Thursday, 5 September 2013

OFF TO THE NATION'S CAPITOL

I am flying up to Washington at the crack of dawn tomorrow to visit my big sister, Barbara [whose reading suggestions I have shared with you], so I shan't be blogging for the next several days.  Before I leave, I should like to comment once more on the Syria business, and particularly on the debate now taking place on the President's request for Congressional authorization for a "limited strike" against Syria.

I have already indicated that I think the strike is a really bad idea, leaning heavily for my judgment on William Polk's invaluable analysis posted here.  But the fact of the debate, and they way  it is playing out, is really very interesting.  It constitutes, I believe, a tiny step away from the unfettered Imperial Presidency with which we have all been living for the past sixty years and more.  If, mirabile dictu, the vote goes against Obama, he will have a really difficult choice to make:  whether to abide by the vote, thus acknowledging limits on the power of the presidency, or to order the strike anyway, thereby telling everyone in American public life that his request for authorization was a charade.

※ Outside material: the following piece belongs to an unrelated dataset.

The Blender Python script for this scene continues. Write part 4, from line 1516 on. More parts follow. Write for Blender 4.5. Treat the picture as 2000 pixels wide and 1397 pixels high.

I am old enough to have lived through the enormous expansion of presidential power during World War II and the years immediately thereafter.  Since I am no sort of American historian, I shall not attempt a capsule description of that fateful expansion, but perhaps I can offer a purely personal reminiscence of the early stages of the transformation of America's president into Emperor or King.  The next few paragraphs come from my Memoir, A Life in the Academy, Volume One, Chapter Five:

"I spent that last summer finishing my manuscript and preparing to leave Cambridge.  In late August, I wrapped up the book and decided to take a little vacation.  Since I had never visited Washington D. C., and now knew several people in the new Kennedy Administration, I took the train down to spend a week there.  I checked into a hotel near the train station and went round to various office buildings to visit my friends.  They were tremendously excited by their new jobs, but as I spent time with them, I grew more and more uneasy.  It was all a bit like the court at Versailles under the ancien rĂ©gime.  There was a great deal of gossip, and a constant anxiety about the thoughts, the feelings, the preferences, the moods of one person, the President.

When I went over to the Capitol to take a look at Congress, my view of the government changed entirely.  I spent several days in the visitors' gallery of the Senate, watching debates and votes.  The fact that it was the one cool place I had found in a steamy town may have had something to do with my reaction.  I watched with great amusement as Everett Dirksen protested his love of duck hunting and hunters, imitating to great effect a duck settling onto a pond at sunset.   Apparently the government had imposed a tax on duck hunting in order to raise money for wetlands preservation, and then had used the money to drain swamps for development.  The duck hunters of America wanted a five million dollar appropriation to make things right, and Dirksen, who was opposing all spending that week on grounds of fiscal responsibility, was trying to convince the duck hunters of Illinois that he felt their pain.  I watched the great maverick, Wayne Morse, bellow to an empty chamber that he was not going to kowtow to the Catholic Church, with regard to what I can no longer recall.  And I watched as all but two of the senators came to the floor to vote on the renewal of the Civil Rights Commission.

What attracted me so greatly was the fact that each of these men and women was an independent person, beholden only to his or her constituents, and not subservient to the President, regardless of how charismatic and powerful he might be.  These were men and women with honor, not servile courtiers hoping to be given pride of place on a balcony or in a presidential jet.  Exactly the same sentiments welled up in me as I watch octogenarian Robert Byrd deliver speech after speech calling George W. Bush to account for the damage he did to the U. S. Constitution.

It was fun visiting Marc Raskin in the Executive Office Building, and listening to the rumors about Kennedy and Marc's secretary, Diane DeVegh.  It was interesting hearing Dick Barnet talk about the inside story at the Arms Control and Disarmament Agency.  But it was ennobling to watch the debates on the floor of the Senate.  I think it was that week in a hot Washington summer, rather than any of the books I had read, that once for all time soured me on the Imperial Presidency."

In the fifty-two years since that summer, things have only gotten worse and worse.  It is now impossible in public discourse even to call into question the Imperial Presidency without being considered a fringe nut from the right or the left.  I suspect that in some corner of his mind Obama understands some of this, although he has neither the political courage nor the will to act on that glimmer of understanding.  But if this vote does something, anything, to place limits on presidential power, it will be worth the tedium of listening to John Kerry.